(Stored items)
++++++++++++++++++++

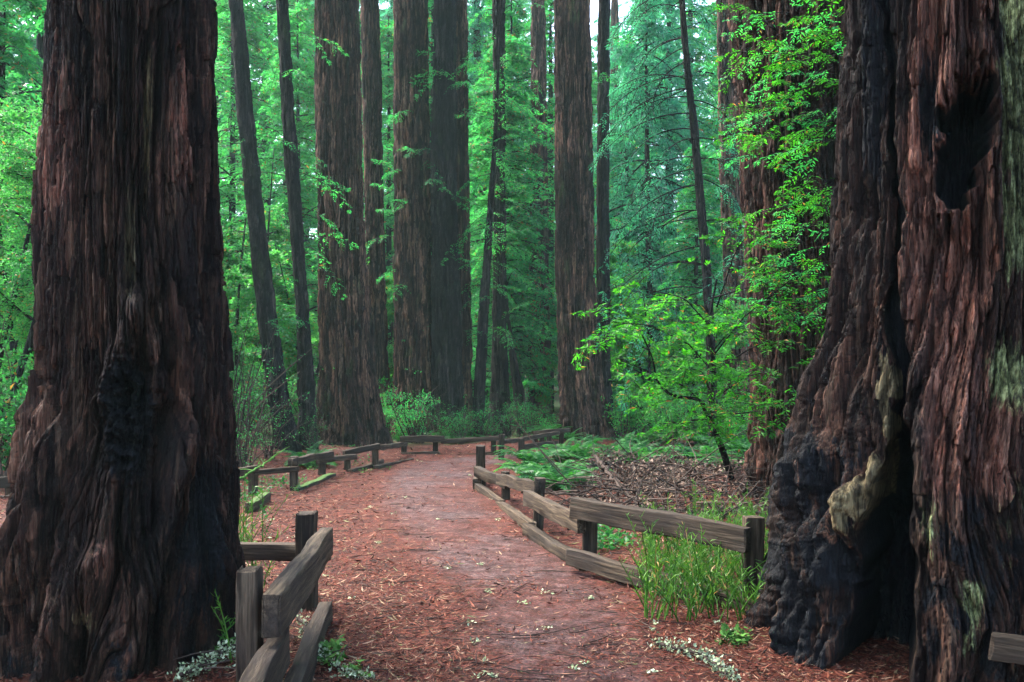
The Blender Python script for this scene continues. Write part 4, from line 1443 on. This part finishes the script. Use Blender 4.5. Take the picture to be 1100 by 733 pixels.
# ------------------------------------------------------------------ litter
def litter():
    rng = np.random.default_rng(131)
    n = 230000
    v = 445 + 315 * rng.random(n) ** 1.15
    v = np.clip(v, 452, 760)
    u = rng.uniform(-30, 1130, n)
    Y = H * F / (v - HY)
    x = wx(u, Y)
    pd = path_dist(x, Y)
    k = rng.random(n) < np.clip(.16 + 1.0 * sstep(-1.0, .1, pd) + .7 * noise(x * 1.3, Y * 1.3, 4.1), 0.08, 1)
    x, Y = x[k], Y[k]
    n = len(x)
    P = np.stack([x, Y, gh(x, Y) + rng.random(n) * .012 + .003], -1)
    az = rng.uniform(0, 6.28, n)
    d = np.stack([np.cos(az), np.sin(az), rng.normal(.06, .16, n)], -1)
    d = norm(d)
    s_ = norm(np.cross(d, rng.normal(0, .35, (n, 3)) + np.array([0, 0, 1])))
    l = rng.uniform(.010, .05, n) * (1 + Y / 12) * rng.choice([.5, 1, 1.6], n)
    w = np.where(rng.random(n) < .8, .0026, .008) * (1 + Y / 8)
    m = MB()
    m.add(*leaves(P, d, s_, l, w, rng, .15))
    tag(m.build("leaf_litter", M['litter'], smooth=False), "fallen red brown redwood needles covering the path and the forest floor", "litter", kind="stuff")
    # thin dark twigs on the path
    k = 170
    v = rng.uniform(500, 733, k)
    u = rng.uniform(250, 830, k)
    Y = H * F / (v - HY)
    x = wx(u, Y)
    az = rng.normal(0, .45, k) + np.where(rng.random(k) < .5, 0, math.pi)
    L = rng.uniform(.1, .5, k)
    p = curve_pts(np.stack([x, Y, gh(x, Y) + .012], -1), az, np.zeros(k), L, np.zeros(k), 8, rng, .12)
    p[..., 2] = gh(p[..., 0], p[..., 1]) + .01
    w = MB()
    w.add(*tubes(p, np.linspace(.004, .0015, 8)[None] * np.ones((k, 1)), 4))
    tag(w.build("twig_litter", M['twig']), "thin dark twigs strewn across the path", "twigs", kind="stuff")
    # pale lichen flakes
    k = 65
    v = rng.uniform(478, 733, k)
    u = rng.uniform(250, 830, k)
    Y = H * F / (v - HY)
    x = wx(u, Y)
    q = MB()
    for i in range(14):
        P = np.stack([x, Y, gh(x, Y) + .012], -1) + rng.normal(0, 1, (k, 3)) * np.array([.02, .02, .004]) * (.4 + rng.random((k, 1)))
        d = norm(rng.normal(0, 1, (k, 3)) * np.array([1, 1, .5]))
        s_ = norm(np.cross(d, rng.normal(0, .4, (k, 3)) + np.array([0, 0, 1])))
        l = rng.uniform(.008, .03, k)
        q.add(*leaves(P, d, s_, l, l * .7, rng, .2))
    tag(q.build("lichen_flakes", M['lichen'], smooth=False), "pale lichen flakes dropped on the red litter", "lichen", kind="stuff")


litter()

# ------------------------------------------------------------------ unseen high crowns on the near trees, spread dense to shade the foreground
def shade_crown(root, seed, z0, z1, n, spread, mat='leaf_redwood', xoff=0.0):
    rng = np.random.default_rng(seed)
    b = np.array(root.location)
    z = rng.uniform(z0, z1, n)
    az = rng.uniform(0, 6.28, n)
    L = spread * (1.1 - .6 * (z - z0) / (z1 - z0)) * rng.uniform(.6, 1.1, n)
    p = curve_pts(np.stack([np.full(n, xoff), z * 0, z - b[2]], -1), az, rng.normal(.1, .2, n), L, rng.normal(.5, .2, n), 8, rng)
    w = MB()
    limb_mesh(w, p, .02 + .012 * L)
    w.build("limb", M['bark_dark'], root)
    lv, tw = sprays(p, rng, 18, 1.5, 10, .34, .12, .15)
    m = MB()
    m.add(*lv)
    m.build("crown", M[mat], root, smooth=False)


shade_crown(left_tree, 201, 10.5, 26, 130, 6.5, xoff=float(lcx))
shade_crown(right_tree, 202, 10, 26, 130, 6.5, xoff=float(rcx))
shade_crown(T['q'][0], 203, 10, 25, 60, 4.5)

++++++++++++++++++++

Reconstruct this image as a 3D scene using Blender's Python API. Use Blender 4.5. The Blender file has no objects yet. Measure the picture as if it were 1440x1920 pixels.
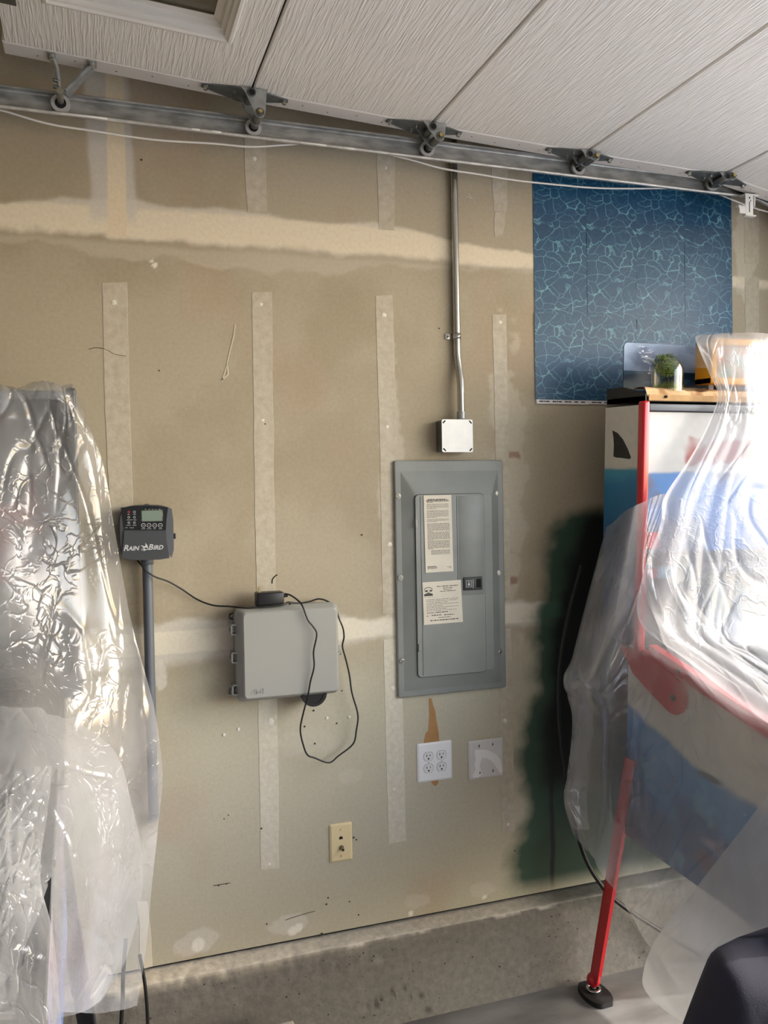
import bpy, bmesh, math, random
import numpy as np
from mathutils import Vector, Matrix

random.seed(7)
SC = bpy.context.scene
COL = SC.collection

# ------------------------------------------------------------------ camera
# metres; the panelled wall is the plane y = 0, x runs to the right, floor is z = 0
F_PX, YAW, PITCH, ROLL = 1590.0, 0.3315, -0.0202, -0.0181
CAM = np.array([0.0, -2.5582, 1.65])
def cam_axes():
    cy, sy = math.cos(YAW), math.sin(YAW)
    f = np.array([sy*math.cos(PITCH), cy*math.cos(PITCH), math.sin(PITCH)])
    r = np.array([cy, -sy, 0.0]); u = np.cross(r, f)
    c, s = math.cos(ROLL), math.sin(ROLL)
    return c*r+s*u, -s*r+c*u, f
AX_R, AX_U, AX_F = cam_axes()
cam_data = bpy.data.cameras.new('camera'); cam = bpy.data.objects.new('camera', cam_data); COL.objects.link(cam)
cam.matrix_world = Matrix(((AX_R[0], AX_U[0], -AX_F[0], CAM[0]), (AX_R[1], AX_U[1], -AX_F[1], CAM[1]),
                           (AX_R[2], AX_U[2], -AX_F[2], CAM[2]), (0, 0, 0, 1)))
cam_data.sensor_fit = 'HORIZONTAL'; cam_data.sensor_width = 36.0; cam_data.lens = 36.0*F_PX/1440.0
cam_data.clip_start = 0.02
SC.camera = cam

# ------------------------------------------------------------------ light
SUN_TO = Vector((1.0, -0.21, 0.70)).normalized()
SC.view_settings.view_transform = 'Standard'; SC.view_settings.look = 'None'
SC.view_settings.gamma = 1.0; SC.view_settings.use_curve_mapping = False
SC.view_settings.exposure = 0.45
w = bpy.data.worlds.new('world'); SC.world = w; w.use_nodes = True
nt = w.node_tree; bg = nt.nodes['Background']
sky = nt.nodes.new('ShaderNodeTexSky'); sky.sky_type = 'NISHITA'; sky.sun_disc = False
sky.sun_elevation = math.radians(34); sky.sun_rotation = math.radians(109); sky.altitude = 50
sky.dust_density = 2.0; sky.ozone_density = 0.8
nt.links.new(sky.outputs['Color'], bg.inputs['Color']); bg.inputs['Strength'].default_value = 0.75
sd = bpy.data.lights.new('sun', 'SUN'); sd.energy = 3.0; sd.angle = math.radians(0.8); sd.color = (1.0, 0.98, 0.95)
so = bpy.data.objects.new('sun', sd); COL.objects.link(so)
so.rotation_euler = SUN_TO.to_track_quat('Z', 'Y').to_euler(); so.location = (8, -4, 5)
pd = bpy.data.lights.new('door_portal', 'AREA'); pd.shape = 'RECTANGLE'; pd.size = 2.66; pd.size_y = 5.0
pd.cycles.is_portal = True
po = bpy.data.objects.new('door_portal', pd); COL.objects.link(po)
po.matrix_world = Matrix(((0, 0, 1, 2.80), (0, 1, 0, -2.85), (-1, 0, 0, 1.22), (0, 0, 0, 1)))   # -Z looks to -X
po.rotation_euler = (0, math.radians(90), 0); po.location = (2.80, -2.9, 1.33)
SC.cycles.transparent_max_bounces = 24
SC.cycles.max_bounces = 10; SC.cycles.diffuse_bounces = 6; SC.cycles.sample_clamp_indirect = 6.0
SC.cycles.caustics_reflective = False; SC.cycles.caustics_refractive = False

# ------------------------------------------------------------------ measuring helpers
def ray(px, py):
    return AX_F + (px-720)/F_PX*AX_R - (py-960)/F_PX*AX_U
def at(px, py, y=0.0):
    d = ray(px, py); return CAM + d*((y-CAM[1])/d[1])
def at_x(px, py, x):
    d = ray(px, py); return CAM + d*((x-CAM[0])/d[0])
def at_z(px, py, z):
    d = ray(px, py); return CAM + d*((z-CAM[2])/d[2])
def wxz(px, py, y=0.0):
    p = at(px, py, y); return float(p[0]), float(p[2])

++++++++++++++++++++

Task:
In the records above, find the line with "Reconstruct this image" and the line with "COL = SC.collection", then restate word for word only those two lines and all lines between, omitting pictures.

Output for this exercise:
Reconstruct this image as a 3D scene using Blender's Python API. Use Blender 4.5. The Blender file has no objects yet. Measure the picture as if it were 1440x1920 pixels.
import bpy, bmesh, math, random
import numpy as np
from mathutils import Vector, Matrix

random.seed(7)
SC = bpy.context.scene
COL = SC.collection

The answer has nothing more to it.